I tried to use the following facts (from the book mentioned above):
Definition (locally finite). A family $\{A_i\}$ of subsets of a space $X$ is called locally finite if each point of $X$ has a neighborhood $U$ such that $U\cap A_i\neq \varnothing$ for at most finitely many indices $i$.
(1) Let $\{U_\alpha\}$ be a family of open subsets of a space $X$ with $X = \bigcup_\alpha U_\alpha$. Then a function $f$ from $X$ into a space $Y$ is continuous if and only if $f|_{U_\alpha}$ is continuous for each index $\alpha$. (See Exercise 8 on p. 36)

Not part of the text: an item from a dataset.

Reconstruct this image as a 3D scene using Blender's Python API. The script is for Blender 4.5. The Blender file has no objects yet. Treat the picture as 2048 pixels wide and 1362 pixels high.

(2) If a space $X$ is the union of a locally finite family $\{A_i\}$ of closed sets, then a function $f$ from $X$ to
a space $Y$ is continuous if and only if the restriction of $f$ to each $A_i$ is continuous. (See Corollary 2.1.10 on p. 33)
Using the fact (1), we obtain that $f|_{A^\circ\cup B^\circ}$ is continuous. Clearly,
$f|_{A\cap B}$ is continuous. Since $A-B\subseteq A^\circ$ and $B-A\subseteq B^\circ$,
$A^\circ \cup B^\circ \cup (A\cap B)= X$. But $A\cap B$ is not open, so I cannot use the fact (1) again, I have not idea what to do next. Any ideas would be appreciated.
Best Answer
Of course $f$ is continuous in all points of $A^° \cup B^°$. Since $A^\circ \cup B^\circ \cup (A\cap B)= X$, it remains to show that $f$ is continuous in all points of $A \cap B$.
Let $x \in A \cap B$ and $V$ be an open neighborhood of $f(x)$ in $Y$. There exist open neighborhoods $U_A$ of $x$ in $A$ and $U_B$ of $x$ in $B$ such that $f(U_A) \subset V$ and $f(U_B) \subset V$. Choose open $W_A, W_B \subset X$ such that $W_A \cap A = U_A, W_B \cap B = U_B$. Define $W = W_A \cap W_B$. Then $W$ is an open neighborhood of $x$ in $X$. We have $f(W) \subset V$: Let $y \in W$. But $y \in A$ or $y \in B$, w.l.o.g. $y \in A$. Thus $y \in W \cap A \subset W_A \cap A = U_A$ and therefore $f(y) \in f(U_A) \subset V$.